Durante 47 segundos, os suíços levaram um chocolate onde andaram a cheirar a bola, que circulou entre Cédric Soares, Eliseu, Pepe, William Carvalho, João Moutinho, João Mário, Ronaldo, Bernardo Silva e André Silva. Foram os dois últimos que, na sequência de um passe primoroso do pequeno grande médio do Mónaco, completaram o momento de magia, finalizada pelo avançado do AC Milan após assistência do fantasista do Manchester City (57′).

Os visitantes bem tentaram mudar em termos táticos, bem arriscaram com mais avançados, bem alteraram a própria forma de chegar à baliza de Patrício, mas a verdade é que, excetuando pequenos momentos em que Portugal deixou que o jogo se partisse em demasia, o 3-0 esteve sempre mais perto do que o 2-1. Até Ronaldo falhou um golo isolado, algo tão raro como uma equipa perder apenas um jogo na qualificação e não se apurar de forma direta. Mas foi isso que aconteceu à Suíça. E é isso que provavelmente não voltará a acontecer com o capitão.

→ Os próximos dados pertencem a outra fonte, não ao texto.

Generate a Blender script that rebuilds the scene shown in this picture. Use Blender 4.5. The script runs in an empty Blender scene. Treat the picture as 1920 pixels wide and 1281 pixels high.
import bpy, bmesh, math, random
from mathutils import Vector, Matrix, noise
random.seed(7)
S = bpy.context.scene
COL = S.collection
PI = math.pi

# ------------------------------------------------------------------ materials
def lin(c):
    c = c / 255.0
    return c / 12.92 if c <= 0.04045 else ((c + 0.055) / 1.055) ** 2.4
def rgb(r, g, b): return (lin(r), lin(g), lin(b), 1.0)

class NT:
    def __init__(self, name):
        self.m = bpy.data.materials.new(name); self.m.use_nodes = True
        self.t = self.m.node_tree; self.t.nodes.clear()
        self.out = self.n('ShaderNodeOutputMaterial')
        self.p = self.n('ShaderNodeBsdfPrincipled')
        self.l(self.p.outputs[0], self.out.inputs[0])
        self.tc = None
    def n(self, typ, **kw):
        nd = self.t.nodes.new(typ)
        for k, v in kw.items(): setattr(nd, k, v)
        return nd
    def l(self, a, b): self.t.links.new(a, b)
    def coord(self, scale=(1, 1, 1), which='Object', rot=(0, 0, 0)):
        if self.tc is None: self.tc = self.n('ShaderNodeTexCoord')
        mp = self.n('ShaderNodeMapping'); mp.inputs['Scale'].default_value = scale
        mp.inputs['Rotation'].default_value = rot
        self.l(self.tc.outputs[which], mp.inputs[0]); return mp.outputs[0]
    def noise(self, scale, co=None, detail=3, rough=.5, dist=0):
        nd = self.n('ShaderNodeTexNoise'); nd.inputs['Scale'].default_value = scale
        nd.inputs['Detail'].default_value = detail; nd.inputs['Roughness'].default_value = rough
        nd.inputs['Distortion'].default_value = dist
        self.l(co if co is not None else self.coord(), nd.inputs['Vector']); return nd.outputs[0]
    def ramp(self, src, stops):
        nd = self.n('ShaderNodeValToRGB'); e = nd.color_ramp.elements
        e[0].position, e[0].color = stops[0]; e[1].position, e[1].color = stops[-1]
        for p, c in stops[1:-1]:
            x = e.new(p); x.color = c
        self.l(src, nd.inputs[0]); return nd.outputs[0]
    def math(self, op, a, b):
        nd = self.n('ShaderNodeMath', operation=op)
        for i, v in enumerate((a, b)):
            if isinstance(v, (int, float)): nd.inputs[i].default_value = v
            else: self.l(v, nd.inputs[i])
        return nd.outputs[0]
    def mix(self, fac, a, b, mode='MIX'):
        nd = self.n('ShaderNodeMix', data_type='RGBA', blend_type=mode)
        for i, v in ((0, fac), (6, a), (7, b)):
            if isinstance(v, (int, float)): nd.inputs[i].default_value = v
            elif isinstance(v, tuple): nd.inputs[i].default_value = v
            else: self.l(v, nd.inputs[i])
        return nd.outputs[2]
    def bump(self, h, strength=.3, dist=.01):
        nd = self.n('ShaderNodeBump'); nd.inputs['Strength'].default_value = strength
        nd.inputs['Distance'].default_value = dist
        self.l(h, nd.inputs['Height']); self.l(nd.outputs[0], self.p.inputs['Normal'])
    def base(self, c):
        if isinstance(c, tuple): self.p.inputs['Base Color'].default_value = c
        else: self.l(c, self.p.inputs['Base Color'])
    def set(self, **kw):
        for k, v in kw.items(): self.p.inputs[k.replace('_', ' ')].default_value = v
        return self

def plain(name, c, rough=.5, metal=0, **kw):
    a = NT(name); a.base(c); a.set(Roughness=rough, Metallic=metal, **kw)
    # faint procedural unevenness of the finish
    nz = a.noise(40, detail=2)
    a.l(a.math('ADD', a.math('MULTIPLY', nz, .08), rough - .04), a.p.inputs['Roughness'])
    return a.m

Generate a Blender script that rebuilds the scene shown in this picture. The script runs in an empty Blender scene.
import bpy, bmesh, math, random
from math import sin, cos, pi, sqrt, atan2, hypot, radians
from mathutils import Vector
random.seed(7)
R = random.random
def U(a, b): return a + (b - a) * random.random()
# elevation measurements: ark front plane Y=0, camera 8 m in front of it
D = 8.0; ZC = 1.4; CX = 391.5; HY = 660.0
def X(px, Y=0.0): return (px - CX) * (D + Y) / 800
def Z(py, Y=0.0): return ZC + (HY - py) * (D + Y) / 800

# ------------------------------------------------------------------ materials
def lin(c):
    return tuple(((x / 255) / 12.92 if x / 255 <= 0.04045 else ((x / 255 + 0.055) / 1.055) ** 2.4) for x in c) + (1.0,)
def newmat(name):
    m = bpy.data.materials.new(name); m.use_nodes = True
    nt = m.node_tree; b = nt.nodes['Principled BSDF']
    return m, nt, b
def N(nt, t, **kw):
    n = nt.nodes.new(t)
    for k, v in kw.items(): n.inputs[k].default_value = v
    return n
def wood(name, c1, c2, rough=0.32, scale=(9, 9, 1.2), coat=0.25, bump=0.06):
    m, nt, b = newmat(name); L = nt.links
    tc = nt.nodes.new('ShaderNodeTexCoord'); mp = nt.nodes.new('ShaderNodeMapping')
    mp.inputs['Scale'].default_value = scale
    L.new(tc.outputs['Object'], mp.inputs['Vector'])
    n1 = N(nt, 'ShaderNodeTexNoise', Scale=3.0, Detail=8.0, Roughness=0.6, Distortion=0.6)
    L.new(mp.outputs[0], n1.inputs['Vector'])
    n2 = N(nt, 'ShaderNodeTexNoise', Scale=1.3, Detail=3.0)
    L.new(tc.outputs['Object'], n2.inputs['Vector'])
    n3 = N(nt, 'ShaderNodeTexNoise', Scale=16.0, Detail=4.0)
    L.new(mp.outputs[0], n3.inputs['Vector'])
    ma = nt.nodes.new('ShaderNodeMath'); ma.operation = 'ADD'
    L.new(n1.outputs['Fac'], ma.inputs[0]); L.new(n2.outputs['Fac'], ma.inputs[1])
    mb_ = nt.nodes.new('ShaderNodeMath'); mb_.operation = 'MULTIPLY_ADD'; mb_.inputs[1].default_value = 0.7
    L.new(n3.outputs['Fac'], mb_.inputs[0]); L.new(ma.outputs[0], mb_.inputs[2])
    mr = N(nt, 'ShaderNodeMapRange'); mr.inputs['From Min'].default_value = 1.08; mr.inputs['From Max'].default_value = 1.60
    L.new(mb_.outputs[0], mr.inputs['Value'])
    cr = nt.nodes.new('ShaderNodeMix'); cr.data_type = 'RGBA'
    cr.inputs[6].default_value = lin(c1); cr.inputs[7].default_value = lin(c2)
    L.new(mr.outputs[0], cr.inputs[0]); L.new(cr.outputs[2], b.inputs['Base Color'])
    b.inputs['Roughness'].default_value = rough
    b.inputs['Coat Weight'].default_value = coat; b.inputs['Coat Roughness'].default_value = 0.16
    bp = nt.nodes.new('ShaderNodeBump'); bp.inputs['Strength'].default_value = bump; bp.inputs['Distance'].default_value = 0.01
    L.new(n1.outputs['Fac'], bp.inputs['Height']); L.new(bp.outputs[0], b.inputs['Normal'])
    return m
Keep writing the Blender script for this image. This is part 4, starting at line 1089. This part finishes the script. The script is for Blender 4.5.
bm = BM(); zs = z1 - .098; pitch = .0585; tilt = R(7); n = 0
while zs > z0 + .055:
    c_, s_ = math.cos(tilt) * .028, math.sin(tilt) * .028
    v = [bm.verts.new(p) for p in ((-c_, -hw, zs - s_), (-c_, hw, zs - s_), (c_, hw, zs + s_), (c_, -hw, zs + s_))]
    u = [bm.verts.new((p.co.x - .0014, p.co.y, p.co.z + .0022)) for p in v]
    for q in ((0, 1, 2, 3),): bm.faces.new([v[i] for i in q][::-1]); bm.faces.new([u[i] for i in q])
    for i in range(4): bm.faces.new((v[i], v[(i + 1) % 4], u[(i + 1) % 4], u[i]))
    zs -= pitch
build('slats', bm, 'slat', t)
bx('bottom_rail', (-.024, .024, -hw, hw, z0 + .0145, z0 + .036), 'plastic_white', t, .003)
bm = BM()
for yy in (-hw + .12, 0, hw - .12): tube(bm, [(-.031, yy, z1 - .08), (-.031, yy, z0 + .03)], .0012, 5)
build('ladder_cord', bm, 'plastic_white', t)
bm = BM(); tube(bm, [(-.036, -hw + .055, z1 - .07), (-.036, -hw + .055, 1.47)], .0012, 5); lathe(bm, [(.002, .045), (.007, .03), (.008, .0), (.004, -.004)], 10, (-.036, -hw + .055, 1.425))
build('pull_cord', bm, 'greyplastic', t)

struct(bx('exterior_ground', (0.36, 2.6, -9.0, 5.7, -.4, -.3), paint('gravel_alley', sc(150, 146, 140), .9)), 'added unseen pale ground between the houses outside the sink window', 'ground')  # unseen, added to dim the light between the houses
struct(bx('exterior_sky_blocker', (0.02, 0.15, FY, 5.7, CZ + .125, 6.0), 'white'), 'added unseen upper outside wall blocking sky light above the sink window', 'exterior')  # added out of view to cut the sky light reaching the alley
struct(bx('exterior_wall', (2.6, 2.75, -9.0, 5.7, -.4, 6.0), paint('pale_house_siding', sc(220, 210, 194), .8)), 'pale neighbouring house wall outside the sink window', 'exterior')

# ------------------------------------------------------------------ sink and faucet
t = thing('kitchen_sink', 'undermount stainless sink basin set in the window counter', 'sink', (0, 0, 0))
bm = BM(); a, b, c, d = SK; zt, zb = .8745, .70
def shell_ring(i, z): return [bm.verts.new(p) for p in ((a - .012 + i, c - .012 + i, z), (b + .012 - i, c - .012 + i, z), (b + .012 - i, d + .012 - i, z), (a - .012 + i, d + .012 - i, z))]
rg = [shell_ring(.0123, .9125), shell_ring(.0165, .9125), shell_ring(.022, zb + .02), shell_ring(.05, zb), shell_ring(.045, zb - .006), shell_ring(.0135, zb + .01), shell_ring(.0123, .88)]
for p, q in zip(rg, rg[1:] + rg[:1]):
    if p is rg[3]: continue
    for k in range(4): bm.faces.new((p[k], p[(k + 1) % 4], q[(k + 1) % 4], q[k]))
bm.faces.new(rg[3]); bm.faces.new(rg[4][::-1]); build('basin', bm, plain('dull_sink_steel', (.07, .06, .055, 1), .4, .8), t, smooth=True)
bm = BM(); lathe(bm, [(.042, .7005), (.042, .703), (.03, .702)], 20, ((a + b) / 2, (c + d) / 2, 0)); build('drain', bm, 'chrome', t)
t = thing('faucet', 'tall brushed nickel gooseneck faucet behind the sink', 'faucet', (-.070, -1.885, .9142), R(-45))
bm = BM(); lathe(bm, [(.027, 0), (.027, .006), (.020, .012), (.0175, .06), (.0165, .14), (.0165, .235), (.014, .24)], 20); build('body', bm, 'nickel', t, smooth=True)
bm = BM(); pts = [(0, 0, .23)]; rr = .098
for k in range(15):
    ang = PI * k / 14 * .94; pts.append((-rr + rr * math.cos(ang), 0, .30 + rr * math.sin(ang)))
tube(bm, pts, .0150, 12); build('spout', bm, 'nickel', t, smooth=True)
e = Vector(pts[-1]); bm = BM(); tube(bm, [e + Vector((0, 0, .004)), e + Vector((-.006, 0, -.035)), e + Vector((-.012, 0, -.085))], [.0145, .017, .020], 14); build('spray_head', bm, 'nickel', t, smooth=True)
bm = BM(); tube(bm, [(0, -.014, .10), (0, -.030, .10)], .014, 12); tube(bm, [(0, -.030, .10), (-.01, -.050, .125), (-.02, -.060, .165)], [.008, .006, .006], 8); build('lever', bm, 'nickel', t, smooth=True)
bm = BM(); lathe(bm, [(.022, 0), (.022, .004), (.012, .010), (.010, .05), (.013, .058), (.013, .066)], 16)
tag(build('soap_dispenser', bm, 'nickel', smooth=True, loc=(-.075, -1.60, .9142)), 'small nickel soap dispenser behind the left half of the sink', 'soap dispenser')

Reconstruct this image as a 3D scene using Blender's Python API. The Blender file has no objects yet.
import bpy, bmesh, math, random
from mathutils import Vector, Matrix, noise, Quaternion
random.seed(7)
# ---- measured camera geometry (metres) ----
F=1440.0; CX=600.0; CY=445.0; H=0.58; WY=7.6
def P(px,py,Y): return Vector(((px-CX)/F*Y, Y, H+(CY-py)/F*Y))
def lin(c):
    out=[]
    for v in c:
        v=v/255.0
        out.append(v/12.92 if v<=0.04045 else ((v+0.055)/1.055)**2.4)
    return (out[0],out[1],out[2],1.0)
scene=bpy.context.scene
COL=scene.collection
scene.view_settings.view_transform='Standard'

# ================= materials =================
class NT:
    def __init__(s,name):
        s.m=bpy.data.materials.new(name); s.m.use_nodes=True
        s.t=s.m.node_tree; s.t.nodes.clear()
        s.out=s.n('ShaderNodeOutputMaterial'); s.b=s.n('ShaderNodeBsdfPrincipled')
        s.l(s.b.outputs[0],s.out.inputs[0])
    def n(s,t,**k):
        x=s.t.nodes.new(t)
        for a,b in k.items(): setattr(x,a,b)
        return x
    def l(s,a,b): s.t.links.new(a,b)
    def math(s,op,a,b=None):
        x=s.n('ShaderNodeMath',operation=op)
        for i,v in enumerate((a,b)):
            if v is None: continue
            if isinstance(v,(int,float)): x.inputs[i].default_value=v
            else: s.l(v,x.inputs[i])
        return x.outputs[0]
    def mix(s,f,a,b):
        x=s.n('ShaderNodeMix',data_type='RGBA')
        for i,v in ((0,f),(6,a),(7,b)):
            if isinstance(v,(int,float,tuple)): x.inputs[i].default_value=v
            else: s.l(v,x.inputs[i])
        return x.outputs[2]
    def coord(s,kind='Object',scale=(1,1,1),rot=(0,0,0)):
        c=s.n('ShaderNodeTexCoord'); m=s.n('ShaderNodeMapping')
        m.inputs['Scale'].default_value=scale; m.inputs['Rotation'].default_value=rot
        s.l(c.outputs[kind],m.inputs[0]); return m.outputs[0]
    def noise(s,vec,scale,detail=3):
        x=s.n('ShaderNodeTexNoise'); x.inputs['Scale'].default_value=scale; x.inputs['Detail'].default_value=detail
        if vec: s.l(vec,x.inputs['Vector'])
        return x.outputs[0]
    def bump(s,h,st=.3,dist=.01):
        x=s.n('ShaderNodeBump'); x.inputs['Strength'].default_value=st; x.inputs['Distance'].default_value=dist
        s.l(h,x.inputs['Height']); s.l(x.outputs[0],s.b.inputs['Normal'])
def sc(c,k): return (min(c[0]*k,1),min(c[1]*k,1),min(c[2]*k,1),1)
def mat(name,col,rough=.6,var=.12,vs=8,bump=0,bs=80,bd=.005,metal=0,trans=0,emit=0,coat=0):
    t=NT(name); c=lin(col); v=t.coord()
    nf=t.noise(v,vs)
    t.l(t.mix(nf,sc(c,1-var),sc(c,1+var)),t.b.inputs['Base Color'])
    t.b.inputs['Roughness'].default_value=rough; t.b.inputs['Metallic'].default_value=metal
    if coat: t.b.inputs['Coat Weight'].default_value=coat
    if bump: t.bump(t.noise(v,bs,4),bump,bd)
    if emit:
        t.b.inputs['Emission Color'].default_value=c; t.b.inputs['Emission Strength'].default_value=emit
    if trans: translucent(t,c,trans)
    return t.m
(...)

Portugal conseguiu o quinto apuramento consecutivo para a fase final do Mundial e o décimo se contabilizarmos também Campeonatos da Europa. Mas promete não ficar por aqui. Porque no Fernando (Santos), nós confiamos. E a verdade é que quando ele diz que vamos ganhar, ganhamos mesmo. Sem precisar de milagres. E a fazer história, como se percebe agora com a melhor taxa de sucesso alcançada numa qualificação para uma grande prova.